Q10.珠玑妙算游戏。四种颜色。猜对某个槽的颜色,则算一次“猜中”,要是只猜对颜色但是槽位错了,算一次“伪猜中”,猜中不能算入伪猜中。
Ans.思路:
- 猜中要先剔除
public static class Result {
public int hits;
public int pseudoHits;
public Result(int h, int p) {
hits = h;
pseudoHits = p;
}
public Result() {
}
public String toString() {
return "(" + hits + ", " + pseudoHits + ")";
}
};
public static int code(char c) {
switch (c) {
case 'B':
return 0;
case 'G':
return 1;
case 'R':
return 2;
case 'Y':
return 3;
default:
return -1;
}
}
public static int MAX_COLORS = 4;
public static Result estimate(String guess, String solution) {
if (guess.length() != solution.length()) return null;
Result res = new Result();
int[] frequencies = new int[MAX_COLORS];
/* Compute hits and built frequency table */
for (int i = 0; i < guess.length(); i++) {
if (guess.charAt(i) == solution.charAt(i)) {
res.hits++;
} else {
/* Only increment the frequency table (which will be used for pseudo-hits) if
* it's not a hit.
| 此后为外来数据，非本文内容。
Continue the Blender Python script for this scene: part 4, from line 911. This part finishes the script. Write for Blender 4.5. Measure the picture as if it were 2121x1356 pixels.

If it's a hit, the slot has already been "used." */
int code = code(solution.charAt(i));
if (code >= 0) {
frequencies[code]++;
}
}
}
/* Compute pseudo-hits */
for (int i = 0; i < guess.length(); i++) {
int code = code(guess.charAt(i));
if (code >= 0 && frequencies[code] > 0 && guess.charAt(i) != solution.charAt(i)) {
res.pseudoHits++;
frequencies[code]--;
}
}
return res;
}
Q11.给定一个整数数组,编写一个函数,找出索引m和n,只要将m和n之间的元素排好序,整个数组就是有序的。注意:n-m越小越好,也就是说,找出符号条件的最短序列。
Ans.思路:
- step1.首先找出首尾最长递增子序列
- step2.然后将min取值为 中间+右边最小 中最小者,以此最小值将中间向左推进到<=该最小值的下一位,能保证左边的所有都小于右边
- step3.同理max取值为 中间+左边最大 中最大者,以此最大值将中间向右推进到>=该最大值的上一位,能保证右边的所有都大于左边
- 此题本质上要求left < middle < right
public class Question {
public static int findEndOfLeftSubsequence(int[] array) {
for (int i = 1; i < array.length; i++) {
if (array[i] < array[i - 1]) {
return i - 1;
}
}
return array.length - 1;
}
public static int findStartOfRightSubsequence(int[] array) {
for (int i = array.length - 2; i >= 0; i--) {
if (array[i] > array[i + 1]) {
return i + 1;
}
}
return 0;
}
public static int shrinkLeft(int[] array, int min_index, int start) {
int comp = array[min_index];
for (int i = start - 1; i >= 0; i--) {
if (array[i] <= comp) {
return i + 1;
}
}
return 0;
}
public static int shrinkRight(int[] array, int max_index, int start) {
int comp = array[max_index];
for (int i = start; i < array.length; i++) {
if (array[i] >= comp) {
return i - 1;
}
}
return array.length - 1;
}
public static void findUnsortedSequence(int[] array) {
// find left subsequence
int end_left = findEndOfLeftSubsequence(array);
if (end_left >= array.length - 1) {
//System.out.println("The array is already sorted.");
return; // Already sorted
}
// find right subsequence
int start_right = findStartOfRightSubsequence(array);
int max_index = end_left; // max of left side
int min_index = start_right; // min of right side
for (int i = end_left + 1; i < start_right; i++) {
if (array[i] < array[min_index]) {
min_index = i;
}
if (array[i] > array[max_index]) {
max_index = i;
}
}
// slide left until less than array[min_index]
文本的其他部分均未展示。